Galbraith, F.W. & D.J. Brennan (1959), Minerals of Arizona: 42, 50, 85.
Keith, Stanton B. (1974), Arizona Bureau of Geology & Mineral Technology, Geological Survey Branch Bull. 189, Index of Mining Properties in Pima County, Arizona: 120 (Table 4).
Anthony, J.W., et al (1995), Mineralogy of Arizona, 3rd. ed.: 158.
Arizona Bureau of Mines file data.
A Au-Pb-Ag-Cu-Zn mining area located in T.19S., R.15-16E., in the north-central portion of the Santa Rita Mountains, in continuance of the district from the South in Santa Cruz Co. Bordered on the West by the Old Baldy District and on the NE by the Helvetia-Rosemont District. It is about 6 miles wide and extends from Box Canyon southward across the Pima-Santa Cruz County line to Old Baldy Peak, 7 miles distant and 9,432 feet in elevation.

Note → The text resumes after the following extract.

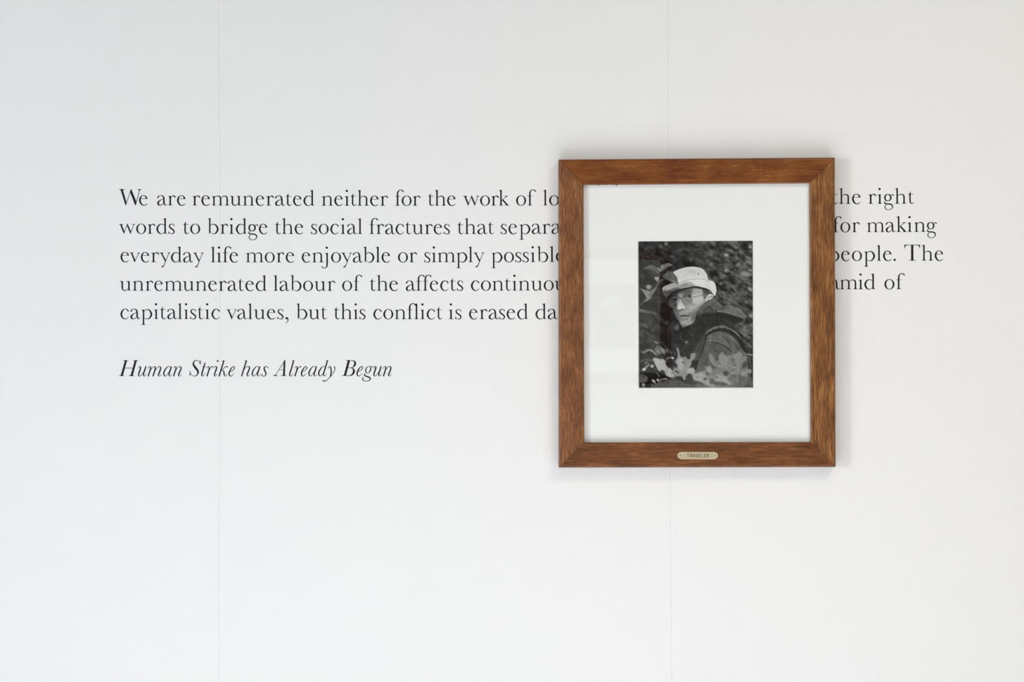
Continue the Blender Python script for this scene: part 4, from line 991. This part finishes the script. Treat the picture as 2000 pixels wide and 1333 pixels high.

It is traversed in its western half the crest of the Santa Rita Mountains. This district was discovered as early as the early 1870's and probably in the 1860's.
Bedrock in the northern part consists mainly of granite, including the axis of the range, on the west and Cambrain (?) quartzite on the east, against both of which is faulted a NW-SE belt of Devonian limestone on the south, which in turn, beginning on the east, is succeeded by overlying Mesozoic sediments, andesite, and rhyolite, the last rising to the summit of Old Baldy Peak. Both the granite and the Paleozoic and Mesozoic sediments are intruded by dikes and masses of rhyolite and granite porphyry, and a conspicuous stock of granite porphyry, known as Granite Mountain, occurs a mile and a quarter SW of Greaterville. Granite Mountain is knob-shaped and about half a mile in diameter. It rises 500 feet above the surrounding surface and is associated with the mineral deposits. Quaternary gravels overlie the granite on the NW and the Mesozoic and other formations on the east.
Mineralization is varied: (1) Relatively coarse and angular flakes and nuggets of gold occurred in irregularly distributed gravels, both in present and past stream channels and terraces. The source was scattered mineralized veins in the mountains; and, (2) Scattered quartz and calcite veins with free gold or oxidized base metal sulfides in block-faulted Cretaceous sediments and Precambrian granite that was intruded by Laramide quartz latite and associated dikes, surrounding Granite Mountain. These veins are commonly banded and usually contain barite as a gangue mineral where they are in or associated with the granitic rocks.
Workings include numerous placer operations and relatively small mines. Placer production since the 1870's by various estimates and records is some 18,500 oz. of placer gold with about 6,000 oz. of silver. Mine production would be some 2,000 tons of ore containing about 20 tons of Cu, 170 tons of Pb, 16 tons of Zn, 390 oz. of Au, and 12,660 oz. of Ag.